Tuesday, November 1, 2011

To Kill A Character

To heck with mockingbirds.  When is it cool/uncool to kill a character?

What brought this to mind was a bombshell on CNN's entertainment page:
http://www.cnn.com/2011/11/01/showbiz/celebrity-news-gossip/rowling-almost-killed-ron-ew/index.html

J.K. Rowling almost killed off Ron Weasley

Wow. 

Just--wow.

As reported by the Guardian, Rowling says, "I did seriously consider killing Ron." Apparently, she briefly thought about killing off Harry's red-headed sidekick around the middle of the series, when she "wasn't in a very happy place."


Not in a very happy place?  I guess not.  She targetted Ron.  Won-won.  The coolest ginger in the movies for the past couple of years.  The initial and continuing half of the pair that made the ultimate foil to Harry, the Great Protagonist.  The series wouldn't have been the same without Ron.  Hell, you can probably make a case that the series wouldn't have been at all without Ron. 
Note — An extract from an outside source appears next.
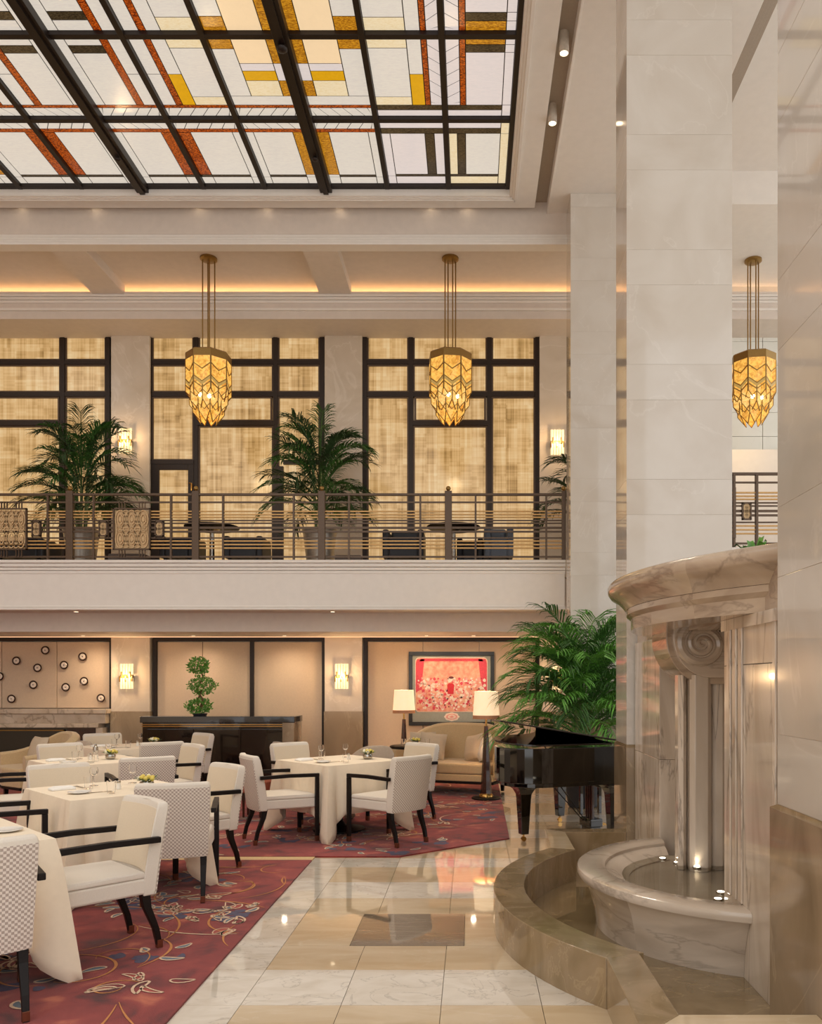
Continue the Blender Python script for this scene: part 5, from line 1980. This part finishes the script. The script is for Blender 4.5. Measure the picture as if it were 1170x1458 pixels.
def tub(label, loc, rz):
    t = thing('tub_chair', label, 'armchair', loc, rz, 'rounded lounge chairs')
    MB().rings(shell(.66, .60, .18, .55, .80, .07, 22)).build('shell', M['tub_fabric'], t, smooth=True)
    pts = [(.26 * math.copysign(abs(math.cos(a)) ** .6, math.cos(a)), .50 * abs(math.sin(a)) ** .6) for a in [PI * i / 12 for i in range(13)]]
    MB().prism([(-.26, -.04), (.26, -.04)] + pts, .24, .43).build('seat_cushion', M['cream_fabric'], t, .025, seg=3)
    for sx in (-1, 1):
        for yy in (.04, .45):
            X = sx * .24
            MB().lathe([(.014, 0), (.022, .18)], X, yy, 10).build('leg', M['dark_wood'], t)
    return t


tub('grey rounded lounge chair left of the small dark table, beyond the middle table', (px(452, 0, 11.6)[0], 11.5, .0125), 2.2)
tub('grey rounded lounge chair just beyond the flowers of the middle table', (px(520, 0, 11.4)[0], 11.0, .0125), 3.6)
tub('grey rounded lounge chair behind the third table at the left', (px(62, 0, 10.9)[0], 10.9, .0125), -.6)
st = thing('footstool', 'brick red upholstered stool behind the left armchair of the middle table', 'stool', (px(352, 0, 9.6)[0], 9.9, .0125))
MB().lathe([(.20, .30), (.22, .32), (.22, .42), (.19, .45), (.02, .455)], n=24).build('seat', M['red_fabric'], st, smooth=True)
for k in range(4):
    a = PI / 4 + k * PI / 2
    MB().lathe([(.012, 0), (.02, .30)], .14 * math.cos(a), .14 * math.sin(a), 8).build('leg', M['mahogany'], st)


# ============================================================ FLOOR LAMPS
def flamp():
    t = thing('floor_lamp', '', 'floor lamp', (0, 0, 0), 0, 'floor lamps flanking the sofa')
    MB().lathe([(.20, 0), (.20, .02), (.185, .028), (.02, .03)], n=28).build('base', M['dark_wood'], t, smooth=True)
    MB().lathe([(.10, .03), (.10, .05), (.085, .07), (.08, .075)], n=20).build('collar', M['brass_bright'], t, smooth=True)
    p = MB().rings([[(.078 * math.cos(PI / 4 + i * PI / 4), .078 * math.sin(PI / 4 + i * PI / 4), .075) for i in range(8)], [(.028 * math.cos(PI / 4 + i * PI / 4), .028 * math.sin(PI / 4 + i * PI / 4), 1.00) for i in range(8)]]).build('pole', M['mahogany'], t)
    MB().lathe([(.016, 1.0), (.013, 1.16)], n=12).build('stem', M['brass_bright'], t, smooth=True)
    MB().lathe([(.158, 1.48), (.183, 1.15), (.180, 1.15), (.155, 1.48)], n=32, cap=False).build('lamp_shade', M['glow_shade'], t, smooth=True)
    MB().lathe([(.183, 1.15), (.187, 1.10), (.184, 1.10), (.180, 1.15)], n=32, cap=False).build('shade_trim', M['shade_band'], t, smooth=True)
    MB().ball((0, 0, 1.25), .035, 12, 8).build('bulb', M['glow_bulb_lamp'], t, smooth=True)
    point('lamp_light', (0, 0, 1.32), 12, (1, .68, .36), .06, t)
    return t


fl1 = flamp()
fl1.location = (px(692, 0, 11.4)[0], 11.4, .0125)
fl1['label'] = 'floor lamp with tapered dark wooden pole standing between sofa and piano'
dup(fl1, (px(575, 0, 13.6)[0], 13.6, .0125), .2, 'floor lamp behind the left end of the sofa, half hidden', 'floor lamps flanking the sofa')

# ============================================================ GRAND PIANO
Fv = Vector((-.924, -.382))
K = Vector((1.50, 9.15))
pr = math.atan2(-Fv.x, Fv.y)
pn = thing('grand_piano', 'black lacquered grand piano with lid slightly raised, beside the stone column', 'piano', (K.x, K.y, 0), pr)


def outline(sc_=1.0, y0=0.0):
    pts = [(-.72, y0), (-.72, 1.05)]
    for i in range(1, 15):                           # rounded tail
        a = PI - PI * i / 15
        pts.append((-.34 + .38 * math.cos(a), 1.05 + .42 * math.sin(a) ** .8))
    pts += [(.05, .98), (.11, .88), (.20, .78), (.33, .70), (.48, .64), (.62, .55), (.70, .42), (.72, .28), (.72, y0)]
    return [(x * sc_, y) for x, y in reversed(pts)]


ol = outline()
MB().prism(ol, .62, .965).build('case', M['black_lacquer'], pn, .006, smooth=False)
MB().prism([(x * .93, .04 + y * .93) for x, y in ol], .575, .62).build('under_frame', M['black_lacquer'], pn, .004)
box('key_slip', M['black_lacquer'], -.73, .73, -.16, .0, .60, .74, pn, .006)
for s in (-1, 1):
    box('key_block', M['black_lacquer'], s * .69 - .04, s * .69 + .04, -.18, .02, .60, .90, pn, .01)
box('white_keys', M['porcelain'], -.62, .62, -.14, .0, .742, .76, pn, .002)
mb = MB()
for k in range(36):
    if k % 7 in (2, 6):
        continue
    x = -.60 + k * 1.2 / 36
    mb.box(x, x + .012, -.09, -.001, .761, .772)
o = mb.build('black_keys', M['black_lacquer'], pn)
o['kind'] = 'stuff'
# main lid hinged on the bass side, slightly up
lid = MB().prism([(x + .73, y) for x, y in [(a * 1.015, b * 1.012) for a, b in outline(1, .38)]], 0, .018).build('lid', M['black_lacquer'], pn, .004)
lid.location = (-.73, 0, .985)
lid.rotation_euler = (0, -.075, 0)
flap = MB().prism([(.0, 0), (1.30, 0), (1.30, .38), (1.1, .75), (.75, 1.1), (.3, 1.3), (0, 1.34)], 0, .016).build('lid_flap', M['black_lacquer'], pn, .004)
flap.location = (-.73, .30, 1.015)
flap.rotation_euler = (.165, .0, 0)
MB().tube([(.45, .5, .96), (.48, .52, 1.07)], .008, 6).build('prop_stick', M['black_lacquer'], pn)
for (x, y) in ((-.33, 1.18), (.56, .28), (-.56, .28)):
    mb = MB()
    def sq(h, z): return [(x - h, y - h, z), (x + h, y - h, z), (x + h, y + h, z), (x - h, y + h, z)]
    mb.rings([sq(.040, .075), sq(.058, .44), sq(.062, .48), sq(.085, .53), sq(.12, .56), sq(.12, .575)])
    lg = mb.build('leg', M['black_lacquer'], pn, .004)
    MB().tube([(x, y, .08), (x, y, .05), (x + .01, y, .045)], .010, 8).tube([(x - .013, y, .026), (x + .013, y, .026)], .0255, 14).build('caster', M['brass_bright'], lg, smooth=True)
# lyre with pedals
for dx in (-.06, -.02, .02, .06):
    box('lyre_rod', M['mahogany'], dx - .012, dx + .012, .20, .23, .12, .58, pn, .004)
box('pedal_box', M['black_lacquer'], -.12, .12, .12, .28, .04, .13, pn, .012)
for k in range(3):
    MB().box(-.075 + .06 * k, -.045 + .06 * k, .02, .14, .05, .06).build('pedal', M['brass_bright'], pn, .004)
for s in (-1, 1):
    MB().tube([(s * .03, .28, .10), (s * .12, .70, .58)], .006, 6).build('brace_rod', M['steel'] if False else M['dark_wood'], pn)
box('lyre_foot', M['black_lacquer'], -.10, .10, .14, .26, .0, .04, pn, .004)
# bench
bn = thing('piano_bench', 'black padded bench standing behind the piano pedals', 'bench', (1.60, 9.88, 0), pr)
box('seat', M['charcoal'], -.38, .38, -.17, .17, .46, .52, bn, .02)
box('seat_frame', M['black_lacquer'], -.37, .37, -.16, .16, .38, .458, bn, .006)
for sx in (-1, 1):
    for sy in (-1, 1):
        box('leg', M['black_lacquer'], sx * .34 - .02, sx * .34 + .02, sy * .13 - .02, sy * .13 + .02, 0, .38, bn, .003)

# ============================================================ BALCONY FURNITURE
ZF = ZB - .02


def booth(name, label, x0, x1, y, d, h, mat, zt2, cat='armchair'):
    t = thing(name, label, cat, ((x0 + x1) / 2, y, ZF), 0, 'lounge seats on the balcony')
    w = (x1 - x0) / 2
    box('seat', mat, -w + .08, w - .08, 0.0, d - .1, .12, .44, t, .03)
    box('backrest', mat, -w + .08, w - .08, d - .16, d, .12, h + .05, t, .04)
    for s in (-1, 1):
        box('arm', mat, s * (w - .04) - .05, s * (w - .04) + .05, 0, d, .12, h, t, .03)
        for yy in (.06, d - .06):
            box('foot', M['dark_wood'], s * (w - .08) - .02, s * (w - .08) + .02, yy - .02, yy + .02, 0, .12, t)
    return t


yb_ = 12.75
Xb = lambda x: px(x, 0, yb_)[0]
booth('lounge_chair', 'black leather lounge chair on the balcony left of the dark round table', Xb(545), Xb(602), yb_, .62, .56, M['charcoal'], 0)
booth('lounge_chair', 'slate blue lounge chair on the balcony right of the dark round table', Xb(690), Xb(730), yb_, .62, .60, M['blue_grey'], 0)
booth('lounge_chair', 'black leather lounge chair tucked behind the dark round table, left of the blue chair', Xb(650), Xb(688), yb_ + .45, .62, .50, M['charcoal'], 0)
booth('lounge_chair', 'black leather lounge chair beside the balcony door, behind the railing post', Xb(226), Xb(275), yb_, .62, .46, M['charcoal'], 0)
booth('lounge_chair', 'black leather lounge chair on the balcony between door and second palm', Xb(318), Xb(372), yb_, .62, .46, M['charcoal'], 0)
booth('lounge_chair', 'black leather lounge chair at the left end of the balcony', Xb(-10), Xb(60), yb_, .62, .42, M['charcoal'], 0)


def rtable(label, x, y):
    t = thing('round_table', label, 'table', (x, y, ZF), 0, 'dark round tables on the balcony')
    MB().lathe([(.36, .59), (.42, .615), (.42, .63), (.40, .635)], n=30).build('tabletop', M['dark_wood'], t, smooth=True)
    MB().lathe([(.22, 0), (.22, .02), (.04, .04), (.035, .55), (.12, .59)], n=20).build('pedestal', M['steel'], t, smooth=True)
    MB().lathe([(.03, .566), (.035, .60), (.02, .64), (.01, .645)], n=12).build('table_lamp', M['pearl'], t, smooth=True) if False else None
    return t


rtable('dark round table on the balcony between the black and the blue lounge chair', Xb(645), 12.95)
rtable('dark round table on the balcony behind the railing post near the door', Xb(296), 12.95)
tt = thing('potted_box', 'low grey planter box beside the second palm on the balcony', 'planter', (Xb(497), 12.75, ZF))
box('body', M['grey_velvet'], -.2, .2, -.12, .12, 0, .14, tt, .01)
tt = thing('grey_ottoman', 'low grey brown ottoman behind the wide filigree panel of the railing', 'ottoman', (Xb(185), 12.75, ZF))
box('body', M['grey_velvet'], -.28, .28, -.15, .15, .03, .16, tt, .02)
box('plinth', M['dark_wood'], -.24, .24, -.12, .12, 0, .03, tt)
Okay, so it's clear that I'm glad she got into a very happy place, or at least a moderately happy place, apparently, and didn't kill Ron.  But this leads to another question--when should an author kill a character?


I'll tell you, first-hand, that it's hard to write of a death, even a fictional one.  In a soon-to-be-released short story, I killed a character.  He wasn't a particularly good guy, and I hadn't really even developed him all that much.  Still, I teared up a little when I wrote the death scene.  It's a tough thing to do, mostly because we're writing it to evict emotions in the first place. 


Rarely, after all, will you read a scene that bumps along in the manner of "oh, and Joe died, and everybody else kept playing canasta."  Death is kind of the ultimate big baddy, the one presence that nearly every one of us fears at our core.  When Piers Anthony launched what I consider one of the greatest literary series on the planet, the Incarnations of Immortality, he started with Death.  Death is the one constant, the one absolute in our lives, yet it's the one thing we can explain the least without some sort of ultimate reward on the other side. 


Many great series get along without any major characters dying.  The Lord of the Rings arguably does.  I mean, Gandalf comes back.  Boromir dies, but I have trouble identifying him as a major character.  The Wheel of Time?  Well, Moiraine dies, though there's been continued hints that she might be coming back.  The Forsaken who die keep being resurrected on an annoyingly regular basis.  Otherwise, all the dead characters could just as easily have been named Plot Device x. 


JK Rowling, meanwhile, shows no aversion whatsoever to death of her characters.  If you haven't read the series somehow, I won't ruin it for you, but she managed to kill off at least one per book for each of the last several.  That series, on the other hand, deals with death as a prime issue.  It makes sense, both from a plotting standpoint and from the view of a writer who's making an issue of death, that she would have it happen fairly regularly. 


I'm not sure I have the best answer for when an author should kill a character off.  What do you think?